3D scene scripts:

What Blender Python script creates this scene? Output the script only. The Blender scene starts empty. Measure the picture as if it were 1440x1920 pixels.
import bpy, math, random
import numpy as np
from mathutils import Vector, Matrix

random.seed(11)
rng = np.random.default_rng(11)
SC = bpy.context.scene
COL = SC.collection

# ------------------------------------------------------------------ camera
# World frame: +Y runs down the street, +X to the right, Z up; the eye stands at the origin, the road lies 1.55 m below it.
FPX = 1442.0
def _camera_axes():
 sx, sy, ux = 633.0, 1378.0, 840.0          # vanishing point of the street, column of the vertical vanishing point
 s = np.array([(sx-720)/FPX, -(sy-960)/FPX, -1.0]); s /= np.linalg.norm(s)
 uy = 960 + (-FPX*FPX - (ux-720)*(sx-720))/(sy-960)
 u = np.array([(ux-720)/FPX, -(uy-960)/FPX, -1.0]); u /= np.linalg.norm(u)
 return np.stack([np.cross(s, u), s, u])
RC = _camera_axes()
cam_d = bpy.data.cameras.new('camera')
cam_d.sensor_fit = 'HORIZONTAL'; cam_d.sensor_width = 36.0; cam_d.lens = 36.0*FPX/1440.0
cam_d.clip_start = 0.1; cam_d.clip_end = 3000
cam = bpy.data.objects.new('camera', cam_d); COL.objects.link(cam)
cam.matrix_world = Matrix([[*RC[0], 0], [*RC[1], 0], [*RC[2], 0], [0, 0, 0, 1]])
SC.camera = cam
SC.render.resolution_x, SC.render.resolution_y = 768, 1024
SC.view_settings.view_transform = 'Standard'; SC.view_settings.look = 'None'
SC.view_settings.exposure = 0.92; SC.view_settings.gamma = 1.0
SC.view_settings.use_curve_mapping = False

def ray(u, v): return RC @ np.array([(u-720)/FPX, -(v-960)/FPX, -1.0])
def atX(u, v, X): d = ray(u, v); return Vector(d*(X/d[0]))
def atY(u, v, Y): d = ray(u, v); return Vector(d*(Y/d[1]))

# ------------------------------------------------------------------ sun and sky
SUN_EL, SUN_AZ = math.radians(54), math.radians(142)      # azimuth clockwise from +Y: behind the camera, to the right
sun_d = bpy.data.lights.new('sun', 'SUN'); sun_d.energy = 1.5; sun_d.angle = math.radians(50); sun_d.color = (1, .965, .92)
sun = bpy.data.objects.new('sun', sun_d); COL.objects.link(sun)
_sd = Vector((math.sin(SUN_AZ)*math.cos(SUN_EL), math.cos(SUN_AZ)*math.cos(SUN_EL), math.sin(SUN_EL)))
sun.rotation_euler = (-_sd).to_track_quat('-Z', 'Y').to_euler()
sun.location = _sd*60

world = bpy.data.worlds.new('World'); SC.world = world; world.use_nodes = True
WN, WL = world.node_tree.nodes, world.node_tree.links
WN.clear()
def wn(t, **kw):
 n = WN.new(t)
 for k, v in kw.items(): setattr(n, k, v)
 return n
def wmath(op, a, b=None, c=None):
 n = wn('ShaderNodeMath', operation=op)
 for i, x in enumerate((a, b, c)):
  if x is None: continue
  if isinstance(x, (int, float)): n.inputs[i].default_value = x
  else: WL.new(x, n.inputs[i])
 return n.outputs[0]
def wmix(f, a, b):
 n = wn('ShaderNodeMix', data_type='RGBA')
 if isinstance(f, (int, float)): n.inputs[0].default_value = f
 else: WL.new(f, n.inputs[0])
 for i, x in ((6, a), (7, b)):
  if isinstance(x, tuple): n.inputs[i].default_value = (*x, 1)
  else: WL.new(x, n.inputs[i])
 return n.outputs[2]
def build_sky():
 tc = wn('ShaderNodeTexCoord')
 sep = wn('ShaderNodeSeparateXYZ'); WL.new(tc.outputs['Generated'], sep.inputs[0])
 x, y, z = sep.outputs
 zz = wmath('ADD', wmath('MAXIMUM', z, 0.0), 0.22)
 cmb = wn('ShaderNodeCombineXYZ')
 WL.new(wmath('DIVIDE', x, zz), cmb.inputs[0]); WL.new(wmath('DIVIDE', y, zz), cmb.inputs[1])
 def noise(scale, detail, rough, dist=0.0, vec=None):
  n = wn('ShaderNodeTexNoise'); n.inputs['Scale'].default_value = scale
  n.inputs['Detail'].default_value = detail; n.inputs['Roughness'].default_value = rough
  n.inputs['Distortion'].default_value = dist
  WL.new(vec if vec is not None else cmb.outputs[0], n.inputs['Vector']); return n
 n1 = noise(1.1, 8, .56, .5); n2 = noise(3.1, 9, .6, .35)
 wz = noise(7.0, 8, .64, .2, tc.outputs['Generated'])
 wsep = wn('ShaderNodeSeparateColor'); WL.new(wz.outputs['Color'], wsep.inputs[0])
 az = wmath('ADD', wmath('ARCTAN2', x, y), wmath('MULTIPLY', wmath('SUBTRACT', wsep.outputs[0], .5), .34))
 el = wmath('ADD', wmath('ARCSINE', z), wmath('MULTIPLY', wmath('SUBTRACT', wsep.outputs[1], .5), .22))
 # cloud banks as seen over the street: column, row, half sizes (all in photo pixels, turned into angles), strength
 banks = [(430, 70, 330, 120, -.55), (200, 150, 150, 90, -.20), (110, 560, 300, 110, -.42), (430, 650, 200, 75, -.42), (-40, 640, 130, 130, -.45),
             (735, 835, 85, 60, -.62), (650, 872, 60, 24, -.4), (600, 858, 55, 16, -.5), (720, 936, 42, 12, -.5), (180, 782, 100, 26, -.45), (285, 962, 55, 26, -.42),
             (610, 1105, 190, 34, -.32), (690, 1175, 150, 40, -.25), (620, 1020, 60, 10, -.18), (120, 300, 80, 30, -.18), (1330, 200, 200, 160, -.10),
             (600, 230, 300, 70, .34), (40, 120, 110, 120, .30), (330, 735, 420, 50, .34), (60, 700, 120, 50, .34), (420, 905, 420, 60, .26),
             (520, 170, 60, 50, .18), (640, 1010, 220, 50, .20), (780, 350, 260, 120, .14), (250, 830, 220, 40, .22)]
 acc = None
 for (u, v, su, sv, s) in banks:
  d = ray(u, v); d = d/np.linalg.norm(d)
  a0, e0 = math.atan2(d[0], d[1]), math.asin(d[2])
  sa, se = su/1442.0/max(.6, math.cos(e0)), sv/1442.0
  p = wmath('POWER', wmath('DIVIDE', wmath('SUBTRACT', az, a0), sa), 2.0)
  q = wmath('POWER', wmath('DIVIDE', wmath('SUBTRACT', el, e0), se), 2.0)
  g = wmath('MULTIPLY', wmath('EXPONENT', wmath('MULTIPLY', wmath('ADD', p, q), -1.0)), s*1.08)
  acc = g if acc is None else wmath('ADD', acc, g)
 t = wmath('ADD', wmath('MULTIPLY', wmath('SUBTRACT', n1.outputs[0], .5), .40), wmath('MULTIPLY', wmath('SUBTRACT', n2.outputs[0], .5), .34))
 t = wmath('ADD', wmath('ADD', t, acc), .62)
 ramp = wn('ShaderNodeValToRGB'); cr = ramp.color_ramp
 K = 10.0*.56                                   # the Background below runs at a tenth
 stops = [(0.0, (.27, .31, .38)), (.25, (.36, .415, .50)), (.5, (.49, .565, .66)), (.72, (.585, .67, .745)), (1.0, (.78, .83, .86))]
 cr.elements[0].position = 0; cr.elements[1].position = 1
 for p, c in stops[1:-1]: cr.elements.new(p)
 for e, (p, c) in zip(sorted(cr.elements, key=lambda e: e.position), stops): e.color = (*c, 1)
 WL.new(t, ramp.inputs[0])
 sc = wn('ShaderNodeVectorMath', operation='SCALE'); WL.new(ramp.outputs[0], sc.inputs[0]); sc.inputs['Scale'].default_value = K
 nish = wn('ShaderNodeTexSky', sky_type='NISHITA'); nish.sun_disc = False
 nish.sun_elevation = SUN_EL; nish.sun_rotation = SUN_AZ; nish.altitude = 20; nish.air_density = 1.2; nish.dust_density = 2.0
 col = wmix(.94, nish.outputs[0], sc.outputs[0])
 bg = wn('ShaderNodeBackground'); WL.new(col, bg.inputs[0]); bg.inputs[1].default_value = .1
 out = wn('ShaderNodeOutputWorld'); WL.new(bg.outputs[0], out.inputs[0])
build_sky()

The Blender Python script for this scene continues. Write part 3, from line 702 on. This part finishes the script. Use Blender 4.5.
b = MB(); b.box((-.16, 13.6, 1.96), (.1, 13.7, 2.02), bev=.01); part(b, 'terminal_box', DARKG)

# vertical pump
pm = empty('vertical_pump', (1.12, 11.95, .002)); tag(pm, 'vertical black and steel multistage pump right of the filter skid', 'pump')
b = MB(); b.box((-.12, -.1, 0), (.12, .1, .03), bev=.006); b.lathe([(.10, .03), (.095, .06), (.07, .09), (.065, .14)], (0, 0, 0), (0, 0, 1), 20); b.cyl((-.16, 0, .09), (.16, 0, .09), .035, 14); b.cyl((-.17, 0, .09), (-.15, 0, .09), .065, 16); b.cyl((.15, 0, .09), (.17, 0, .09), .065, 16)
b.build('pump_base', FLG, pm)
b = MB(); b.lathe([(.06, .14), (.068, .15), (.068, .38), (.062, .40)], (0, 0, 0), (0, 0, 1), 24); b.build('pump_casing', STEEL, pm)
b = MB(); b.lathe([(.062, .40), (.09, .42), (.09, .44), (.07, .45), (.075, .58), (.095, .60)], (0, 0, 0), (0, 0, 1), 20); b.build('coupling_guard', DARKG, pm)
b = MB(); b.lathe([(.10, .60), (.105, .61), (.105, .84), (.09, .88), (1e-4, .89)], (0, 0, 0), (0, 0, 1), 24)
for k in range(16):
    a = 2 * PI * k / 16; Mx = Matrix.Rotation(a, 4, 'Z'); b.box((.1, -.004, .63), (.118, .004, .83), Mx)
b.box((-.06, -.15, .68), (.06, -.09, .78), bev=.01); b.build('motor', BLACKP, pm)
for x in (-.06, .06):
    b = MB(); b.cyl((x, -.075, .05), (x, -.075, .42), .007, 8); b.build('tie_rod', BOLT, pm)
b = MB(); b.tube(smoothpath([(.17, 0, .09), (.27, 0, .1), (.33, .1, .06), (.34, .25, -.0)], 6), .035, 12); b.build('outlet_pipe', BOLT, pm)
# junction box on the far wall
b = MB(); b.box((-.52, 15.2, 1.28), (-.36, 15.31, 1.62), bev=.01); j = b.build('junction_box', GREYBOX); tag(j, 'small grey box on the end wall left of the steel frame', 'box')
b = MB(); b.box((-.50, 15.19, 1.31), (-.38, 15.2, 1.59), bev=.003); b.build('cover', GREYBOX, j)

Required task: Copy the records above exactly, from the first line through the line containing "COL = SC.collection", and include nothing else.

Response:
What Blender Python script creates this scene? Output the script only. The Blender scene starts empty. Measure the picture as if it were 1440x1920 pixels.
import bpy, math, random
import numpy as np
from mathutils import Vector, Matrix

random.seed(11)
rng = np.random.default_rng(11)
SC = bpy.context.scene
COL = SC.collection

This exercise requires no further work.